▶ [Task to complete] Reproduce, please, only the lines from the first line below to the line containing "return -.015 +", inclusive.

▶ [Collected material]
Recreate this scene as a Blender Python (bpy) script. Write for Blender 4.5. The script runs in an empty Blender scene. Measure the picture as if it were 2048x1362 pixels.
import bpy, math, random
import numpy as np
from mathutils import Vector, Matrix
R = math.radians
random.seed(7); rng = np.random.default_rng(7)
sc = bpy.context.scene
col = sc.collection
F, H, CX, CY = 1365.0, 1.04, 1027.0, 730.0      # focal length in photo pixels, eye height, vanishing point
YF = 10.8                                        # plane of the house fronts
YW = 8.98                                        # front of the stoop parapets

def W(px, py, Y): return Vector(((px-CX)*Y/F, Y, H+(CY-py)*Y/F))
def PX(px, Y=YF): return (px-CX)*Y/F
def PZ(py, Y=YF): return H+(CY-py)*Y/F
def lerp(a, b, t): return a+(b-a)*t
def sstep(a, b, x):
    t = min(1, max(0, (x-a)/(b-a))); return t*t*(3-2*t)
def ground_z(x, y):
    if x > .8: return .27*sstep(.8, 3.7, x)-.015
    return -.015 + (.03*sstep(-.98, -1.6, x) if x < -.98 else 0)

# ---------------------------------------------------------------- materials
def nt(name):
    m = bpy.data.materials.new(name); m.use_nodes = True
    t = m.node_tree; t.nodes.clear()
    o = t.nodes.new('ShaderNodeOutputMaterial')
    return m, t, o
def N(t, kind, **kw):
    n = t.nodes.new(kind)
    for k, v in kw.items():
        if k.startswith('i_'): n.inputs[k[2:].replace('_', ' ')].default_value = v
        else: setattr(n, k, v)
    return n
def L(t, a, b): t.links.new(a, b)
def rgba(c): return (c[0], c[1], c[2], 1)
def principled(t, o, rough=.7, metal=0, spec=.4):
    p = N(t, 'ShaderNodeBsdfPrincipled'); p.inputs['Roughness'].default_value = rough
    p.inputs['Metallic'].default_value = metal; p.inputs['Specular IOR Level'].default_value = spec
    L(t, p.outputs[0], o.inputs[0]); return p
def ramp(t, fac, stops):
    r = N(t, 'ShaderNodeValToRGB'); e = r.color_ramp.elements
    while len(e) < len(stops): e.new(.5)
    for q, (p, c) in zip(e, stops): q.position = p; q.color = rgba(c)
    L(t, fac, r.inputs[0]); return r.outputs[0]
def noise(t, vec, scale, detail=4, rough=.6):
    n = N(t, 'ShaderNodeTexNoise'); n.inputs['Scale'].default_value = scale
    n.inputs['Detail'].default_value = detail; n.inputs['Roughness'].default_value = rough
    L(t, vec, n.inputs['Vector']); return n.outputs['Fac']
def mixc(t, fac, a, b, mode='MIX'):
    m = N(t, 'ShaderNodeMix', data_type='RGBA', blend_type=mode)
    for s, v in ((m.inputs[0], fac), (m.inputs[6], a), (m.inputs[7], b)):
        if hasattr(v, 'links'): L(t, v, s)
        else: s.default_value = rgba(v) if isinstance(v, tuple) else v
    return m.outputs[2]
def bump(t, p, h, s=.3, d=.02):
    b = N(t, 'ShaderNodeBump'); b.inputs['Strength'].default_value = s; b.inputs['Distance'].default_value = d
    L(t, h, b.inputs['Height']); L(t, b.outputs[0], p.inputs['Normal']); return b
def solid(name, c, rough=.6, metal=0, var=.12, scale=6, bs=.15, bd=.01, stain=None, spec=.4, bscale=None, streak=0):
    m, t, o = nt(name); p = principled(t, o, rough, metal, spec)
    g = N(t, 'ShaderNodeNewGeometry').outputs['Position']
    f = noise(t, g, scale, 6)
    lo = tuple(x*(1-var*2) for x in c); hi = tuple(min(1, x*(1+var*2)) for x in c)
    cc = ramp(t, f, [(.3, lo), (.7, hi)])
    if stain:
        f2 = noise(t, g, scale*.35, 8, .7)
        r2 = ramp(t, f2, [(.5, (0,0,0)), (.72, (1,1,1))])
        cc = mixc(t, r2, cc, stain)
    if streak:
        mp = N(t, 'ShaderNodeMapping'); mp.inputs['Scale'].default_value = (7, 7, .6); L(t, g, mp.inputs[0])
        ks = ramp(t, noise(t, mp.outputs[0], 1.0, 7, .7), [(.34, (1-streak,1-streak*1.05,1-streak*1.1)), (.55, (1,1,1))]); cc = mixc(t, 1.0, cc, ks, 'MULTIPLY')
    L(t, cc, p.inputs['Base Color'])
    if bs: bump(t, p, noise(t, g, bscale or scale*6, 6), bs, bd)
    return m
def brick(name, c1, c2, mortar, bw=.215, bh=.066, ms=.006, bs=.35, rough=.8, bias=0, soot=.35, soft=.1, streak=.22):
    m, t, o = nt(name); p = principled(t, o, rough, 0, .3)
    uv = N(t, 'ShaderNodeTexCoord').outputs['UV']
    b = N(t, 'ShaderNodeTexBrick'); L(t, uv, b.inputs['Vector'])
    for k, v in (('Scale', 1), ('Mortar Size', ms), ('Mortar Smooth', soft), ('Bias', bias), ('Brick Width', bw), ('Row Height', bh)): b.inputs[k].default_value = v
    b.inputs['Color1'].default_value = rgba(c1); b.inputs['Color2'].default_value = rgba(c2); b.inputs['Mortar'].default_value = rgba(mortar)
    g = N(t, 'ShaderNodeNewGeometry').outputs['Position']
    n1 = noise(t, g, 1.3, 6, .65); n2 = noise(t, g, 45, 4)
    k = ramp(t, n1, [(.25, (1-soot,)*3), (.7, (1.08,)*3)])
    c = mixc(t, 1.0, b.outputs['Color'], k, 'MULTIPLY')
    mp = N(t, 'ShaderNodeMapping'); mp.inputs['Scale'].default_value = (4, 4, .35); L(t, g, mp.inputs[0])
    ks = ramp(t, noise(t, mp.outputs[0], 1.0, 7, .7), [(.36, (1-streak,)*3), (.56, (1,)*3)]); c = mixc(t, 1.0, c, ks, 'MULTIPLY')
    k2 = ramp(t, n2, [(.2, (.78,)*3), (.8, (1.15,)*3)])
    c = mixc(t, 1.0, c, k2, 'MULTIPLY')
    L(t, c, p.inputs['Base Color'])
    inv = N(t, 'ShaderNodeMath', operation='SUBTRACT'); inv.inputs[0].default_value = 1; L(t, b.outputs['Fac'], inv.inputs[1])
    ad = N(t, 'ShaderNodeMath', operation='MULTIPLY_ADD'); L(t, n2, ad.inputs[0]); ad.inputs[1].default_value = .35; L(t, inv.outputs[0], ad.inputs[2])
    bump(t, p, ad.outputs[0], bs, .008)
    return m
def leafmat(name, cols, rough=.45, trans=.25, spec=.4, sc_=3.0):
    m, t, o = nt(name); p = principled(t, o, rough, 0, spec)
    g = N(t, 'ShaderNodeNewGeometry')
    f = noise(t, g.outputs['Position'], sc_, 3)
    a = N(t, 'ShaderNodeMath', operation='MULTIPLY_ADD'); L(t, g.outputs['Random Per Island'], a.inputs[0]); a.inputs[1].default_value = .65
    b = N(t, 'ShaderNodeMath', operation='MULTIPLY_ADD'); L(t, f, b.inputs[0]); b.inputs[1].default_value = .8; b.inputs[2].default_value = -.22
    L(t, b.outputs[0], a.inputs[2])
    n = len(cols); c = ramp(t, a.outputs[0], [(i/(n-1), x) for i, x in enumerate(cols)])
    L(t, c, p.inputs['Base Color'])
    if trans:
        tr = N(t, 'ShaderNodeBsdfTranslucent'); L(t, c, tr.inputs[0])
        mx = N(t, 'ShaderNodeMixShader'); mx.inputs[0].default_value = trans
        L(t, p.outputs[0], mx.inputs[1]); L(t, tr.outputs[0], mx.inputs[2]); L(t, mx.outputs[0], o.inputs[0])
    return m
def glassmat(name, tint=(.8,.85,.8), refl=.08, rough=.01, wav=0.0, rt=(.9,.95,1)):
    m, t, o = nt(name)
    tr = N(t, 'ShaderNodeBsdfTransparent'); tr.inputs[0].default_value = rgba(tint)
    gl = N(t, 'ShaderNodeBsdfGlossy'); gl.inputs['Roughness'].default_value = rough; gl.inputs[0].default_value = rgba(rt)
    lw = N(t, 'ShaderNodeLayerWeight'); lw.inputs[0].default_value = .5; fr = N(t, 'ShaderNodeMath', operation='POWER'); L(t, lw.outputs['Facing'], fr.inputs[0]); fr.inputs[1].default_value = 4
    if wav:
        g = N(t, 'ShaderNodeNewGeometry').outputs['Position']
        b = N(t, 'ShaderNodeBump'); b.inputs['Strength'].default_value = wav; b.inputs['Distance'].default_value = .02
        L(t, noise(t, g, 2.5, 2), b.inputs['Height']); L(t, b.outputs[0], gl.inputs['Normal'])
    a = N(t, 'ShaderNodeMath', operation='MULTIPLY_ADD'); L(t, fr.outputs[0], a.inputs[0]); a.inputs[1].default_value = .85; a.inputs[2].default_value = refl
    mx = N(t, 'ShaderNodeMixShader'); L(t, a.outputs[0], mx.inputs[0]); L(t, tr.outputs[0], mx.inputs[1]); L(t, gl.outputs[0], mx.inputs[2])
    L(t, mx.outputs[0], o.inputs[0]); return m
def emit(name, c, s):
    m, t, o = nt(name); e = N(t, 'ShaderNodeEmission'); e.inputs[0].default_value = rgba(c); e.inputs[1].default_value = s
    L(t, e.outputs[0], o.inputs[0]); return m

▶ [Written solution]
Recreate this scene as a Blender Python (bpy) script. Write for Blender 4.5. The script runs in an empty Blender scene. Measure the picture as if it were 2048x1362 pixels.
import bpy, math, random
import numpy as np
from mathutils import Vector, Matrix
R = math.radians
random.seed(7); rng = np.random.default_rng(7)
sc = bpy.context.scene
col = sc.collection
F, H, CX, CY = 1365.0, 1.04, 1027.0, 730.0      # focal length in photo pixels, eye height, vanishing point
YF = 10.8                                        # plane of the house fronts
YW = 8.98                                        # front of the stoop parapets

def W(px, py, Y): return Vector(((px-CX)*Y/F, Y, H+(CY-py)*Y/F))
def PX(px, Y=YF): return (px-CX)*Y/F
def PZ(py, Y=YF): return H+(CY-py)*Y/F
def lerp(a, b, t): return a+(b-a)*t
def sstep(a, b, x):
    t = min(1, max(0, (x-a)/(b-a))); return t*t*(3-2*t)
def ground_z(x, y):
    if x > .8: return .27*sstep(.8, 3.7, x)-.015
    return -.015 + (.03*sstep(-.98, -1.6, x) if x < -.98 else 0)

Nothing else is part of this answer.